My second CD, Metanoia, is a much more broad presentation of my music since the release of the initial Naxos effort. It has choral music, chamber music, some sacred works for voice and baroque instruments, a piano trio, and a piece for cello duo and electronics which I hope really surprises people who really don’t go for this kind of music. We’re waiting for the international digital and hard-copy pre-order links, but in the meantime the wonderful Polish local label, DUX Recording Producers, has provided an initial pre-order link. When this album does finally emerge, I’ll be writing reflections on its contents, some of which may constitute my first paid-only articles.
Quite ironically, after giving up the idea of film scoring many years ago, I’ve recently done a number of projects in this realm, mostly related to my rather unapologetic stance on Catholicism. Numerous small projects came and went, but the first truly international project was the soundtrack to the EWTN documentary, Discovering Tolkien. A few years later, I connected with director and producer Cameron O’Hearn, and found myself composing the majority of the music used in the Mass of the Ages Trilogy. I’ve been shocked and humbled to see millions of people internationally view this, and am excited to begin to work on the third and final installment of this trilogy in the coming months.

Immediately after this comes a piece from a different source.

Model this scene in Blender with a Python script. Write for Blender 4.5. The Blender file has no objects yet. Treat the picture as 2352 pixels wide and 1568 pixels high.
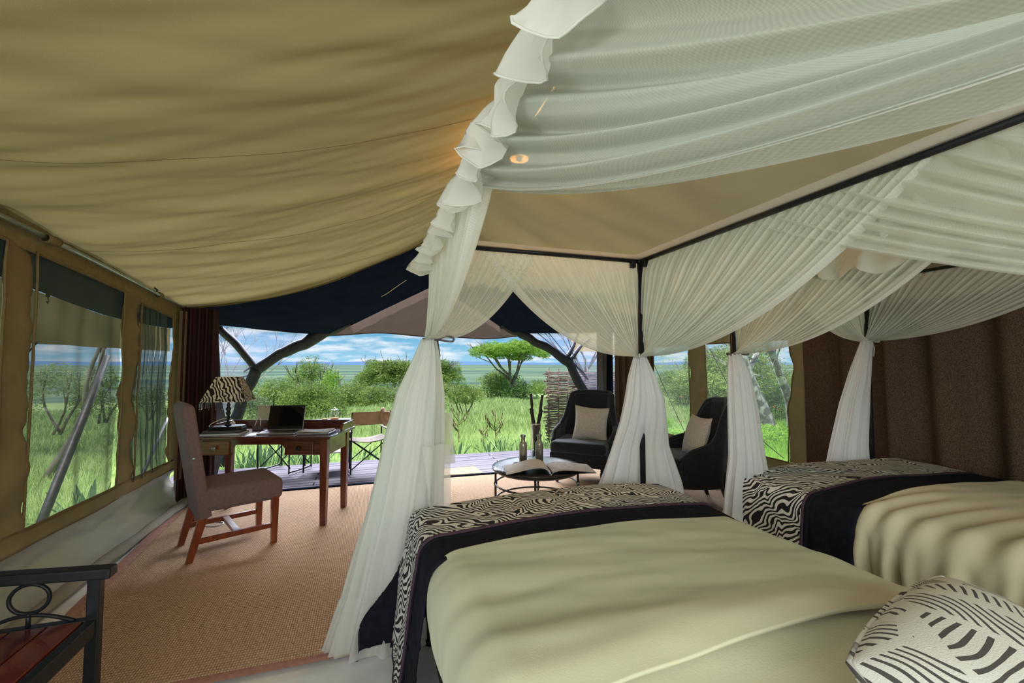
import bpy, bmesh, math, random
import numpy as np
from mathutils import Vector, Matrix, noise
PI = math.pi
sc = bpy.context.scene
C = sc.collection
R = random.Random(7)

# ------------------------------------------------------------------ camera
F, HC, YAW = 1000.0, 1.37, math.radians(18.05)
PIT = math.atan(50 / F)
cam = bpy.data.cameras.new('camera')
cam.sensor_width = 36.0
cam.lens = 36.0 * F / 2352
cam.clip_start, cam.clip_end = 0.02, 30000
camo = bpy.data.objects.new('camera', cam)
camo.location = (0, 0, HC)
camo.rotation_euler = (PI / 2 + PIT, 0, -YAW)
C.objects.link(camo)
sc.camera = camo

# ------------------------------------------------------------------ light and exposure
sc.view_settings.view_transform = 'Standard'
sc.view_settings.look = 'None'
sc.view_settings.exposure = 0.12
sc.view_settings.gamma = 1.0
sc.view_settings.use_curve_mapping = False
sc.cycles.use_denoising = True
sc.cycles.max_bounces = 10
sc.cycles.diffuse_bounces = 5
sc.cycles.transparent_max_bounces = 40
sc.cycles.transmission_bounces = 8
sc.cycles.sample_clamp_indirect = 4.0
sc.cycles.caustics_reflective = False
sc.cycles.caustics_refractive = False

w = bpy.data.worlds.new('sky')
sc.world = w
w.use_nodes = True
nt = w.node_tree
nt.nodes.clear()
def wn(t, **k):
    n = nt.nodes.new(t)
    for a, b in k.items(): setattr(n, a, b)
    return n
tc = wn('ShaderNodeTexCoord')
sep = wn('ShaderNodeSeparateXYZ')
nt.links.new(tc.outputs['Generated'], sep.inputs[0])
ramp = wn('ShaderNodeValToRGB')
r = ramp.color_ramp
r.elements[0].position = 0.0; r.elements[0].color = (0.36, 0.66, 0.86, 1)
r.elements[1].position = 1.0; r.elements[1].color = (0.12, 0.28, 0.75, 1)
e = r.elements.new(0.06); e.color = (0.17, 0.47, 0.72, 1)
e = r.elements.new(0.3); e.color = (0.16, 0.38, 0.80, 1)
nt.links.new(sep.outputs['Z'], ramp.inputs[0])
# clouds lie on a plane overhead: direction divided by its height
dv = wn('ShaderNodeMath', operation='MAXIMUM'); dv.inputs[1].default_value = 0.0
nt.links.new(sep.outputs['Z'], dv.inputs[0])
ad = wn('ShaderNodeMath', operation='ADD'); ad.inputs[1].default_value = 0.16
nt.links.new(dv.outputs[0], ad.inputs[0])
dx = wn('ShaderNodeMath', operation='DIVIDE'); dy = wn('ShaderNodeMath', operation='DIVIDE')
nt.links.new(sep.outputs['X'], dx.inputs[0]); nt.links.new(ad.outputs[0], dx.inputs[1])
nt.links.new(sep.outputs['Y'], dy.inputs[0]); nt.links.new(ad.outputs[0], dy.inputs[1])
cb = wn('ShaderNodeCombineXYZ')
nt.links.new(dx.outputs[0], cb.inputs[0]); nt.links.new(dy.outputs[0], cb.inputs[1])
ns = wn('ShaderNodeTexNoise'); ns.inputs['Scale'].default_value = 2.6; ns.inputs['Detail'].default_value = 7; ns.inputs['Roughness'].default_value = 0.55
nt.links.new(cb.outputs[0], ns.inputs['Vector'])
cr = wn('ShaderNodeValToRGB')
cr.color_ramp.elements[0].position = 0.44; cr.color_ramp.elements[0].color = (0, 0, 0, 1)
cr.color_ramp.elements[1].position = 0.68; cr.color_ramp.elements[1].color = (1, 1, 1, 1)
nt.links.new(ns.outputs[0], cr.inputs[0])
mx = wn('ShaderNodeMix', data_type='RGBA')
nt.links.new(cr.outputs[0], mx.inputs[0]); nt.links.new(ramp.outputs[0], mx.inputs[6])
mx.inputs[7].default_value = (0.86, 0.92, 0.98, 1)
bg = wn('ShaderNodeBackground'); bg.inputs[1].default_value = 0.95
nt.links.new(mx.outputs[2], bg.inputs[0])
wo = wn('ShaderNodeOutputWorld'); nt.links.new(bg.outputs[0], wo.inputs[0])

def light(name, kind, loc, energy, color=(1, 1, 1), rot=(0, 0, 0), size=1.0, sy=None, radius=0.05):
    l = bpy.data.lights.new(name, kind)
    l.energy = energy; l.color = color
    if kind == 'AREA':
        l.shape = 'RECTANGLE'; l.size = size; l.size_y = sy or size
    elif kind == 'SUN': l.angle = math.radians(0.6)
    else: l.shadow_soft_size = radius
    o = bpy.data.objects.new(name, l)
    o.location = loc; o.rotation_euler = rot
    C.objects.link(o)
    return o
# sun high over the tent, a little behind and to the left
light('sun', 'SUN', (0, 0, 30), 4.2, (1, 0.96, 0.88), (math.radians(24), math.radians(-20), 0))
# added area lights to brighten the interior: beyond the front entrance and behind the camera
light('entrance_fill', 'AREA', (1.0, 11.5, 5.0), 1600, (0.86, 0.91, 1.0), (math.radians(-64), 0, 0), 13, 3.0).data.spread = math.radians(75)
light('rear_fill', 'AREA', (0.4, -1.55, 1.5), 76, (0.92, 1.0, 0.93), (math.radians(88), 0, 0), 3.4, 1.7)
light('side_fill', 'AREA', (-1.7, -0.35, 1.35), 34, (0.88, 0.97, 1.0), (math.radians(90), 0, math.radians(-90)), 1.6, 1.2)

# ------------------------------------------------------------------ materials
def nodemat(name):
    m = bpy.data.materials.new(name); m.use_nodes = True
    n = m.node_tree; n.nodes.clear()
    out = n.nodes.new('ShaderNodeOutputMaterial')
    return m, n, out
def N(n, t, ins=None, **k):
    x = n.nodes.new(t)
    for a, b in k.items(): setattr(x, a, b)
    for a, b in (ins or {}).items():
        if hasattr(b, 'is_linked') or isinstance(b, bpy.types.NodeSocket): n.links.new(b, x.inputs[a])
        else: x.inputs[a].default_value = b
    return x
def c4(c): return (c[0], c[1], c[2], 1)
def vec(n, coord='Object', scale=(1, 1, 1), rot=(0, 0, 0)):
    t = N(n, 'ShaderNodeTexCoord')
    mp = N(n, 'ShaderNodeMapping', {'Vector': t.outputs[coord], 'Scale': scale, 'Rotation': rot})
    return mp.outputs[0]
def ramp2(n, fac, c1, c2, p1=0.35, p2=0.65, const=False):
    x = N(n, 'ShaderNodeValToRGB', {'Fac': fac})
    x.color_ramp.elements[0].position = p1; x.color_ramp.elements[0].color = c4(c1)
    x.color_ramp.elements[1].position = p2; x.color_ramp.elements[1].color = c4(c2)
    if const: x.color_ramp.interpolation = 'CONSTANT'
    return x.outputs[0]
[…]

So why writing, and why Substack? I think my first full post, On the Orientation of Hope, answered this question philosophically and spiritually. And yet there are more practical and workaday concerns which in their own way reach towards the everlasting hills. In short, I’m a composer and academic, and I do not generally comport myself to the narrow ideological fashions of either industry. But I have also always moved beyond music into writing projects and wider commentaries: as a child, I thought I’d be a writer. I’ve been admittedly somewhat careful about how I express these differences, as I was for a while an untenured professor who still had four children to feed. Yet an old professor once told me: “There is nothing more precious than being able to get up in the morning as an older man, look at yourself in the mirror, and actually like who is looking back at you.” Being authentic is important, yes, but (as Jordan Peterson has taught us in recent years) being truthful and hold is even more imporant. This lead me to write some articles for onepeterfive.com over the years, where I still continue and have articles in the works. However I am also finding increasing means to express this other side of me, this side which is a writer and cultural critic and religious and political commentator.
I appreciate all of your support. For those who have become (or are considering becoming) paid subscribers or founders members, know that I will be treating this page as a bit of a patreon-type account in the future, and that every cent spent is a further encouragement (and indeed, moral imperative) for me to keep writing. There is so very much to say in this time of cultural collapse (or is it the overlap between the collapse and the setting of a new foundation for brighter days?), and I will make my contribution so long as God allows me to.
I am certain we will not always agree, but I do hope that you continue to join me on this journey, which will take us from music to various types of semi-musical (and even non-musical) commentaries, and perhaps help me in my own way contribute “music” and aesthetics to the famous saying by G.K. Chesterton:
“I never discuss anything else except politics and religion. There is nothing else to discuss.”